Your home may be the largest single purchase you make in your lifetime. You will likely take 20-30 years to pay it off.
Therefore, it is vital that you structure your purchase agreement properly. These are a few things you should look for in your real estate contract.
How you will finance your purchase
When you purchase a home, you will either pay cash or get a mortgage loan. You may also opt for seller financing or taking over the current mortgage. Whatever method of payment you choose, be sure it is clearly discussed in your sales contract.
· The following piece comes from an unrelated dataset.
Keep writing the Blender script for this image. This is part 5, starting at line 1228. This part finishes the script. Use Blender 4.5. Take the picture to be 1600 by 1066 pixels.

Who will pay the closing costs
At the close of your purchase, you will likely be responsible for paying closing costs and other fees, which can be up to 6% of the loan value. However, you can negotiate that the seller pays all or part of this amount. Make sure the contract reflects these figures.
What contingencies you require
Include an inspection contingency in your contract that allows you to back out if the inspection is unsatisfactory. An appraisal contingency is also valuable because many mortgage companies will not lend you more money than the property is worth. Therefore, if the appraisal is lower than the purchase price, you may need to get out of your agreement.
You also need a financing contingency, especially if you cannot pay in cash. This prevents you from locking yourself into a contract without a way to pay for the home. If you already own a home you are trying to sell, you should also include a home sale contingency.
To protect yourself financially, learn about the key aspects of your purchasing contract. Things as small as replacing fixtures and appliances or an unexpected closing date can cost you significantly.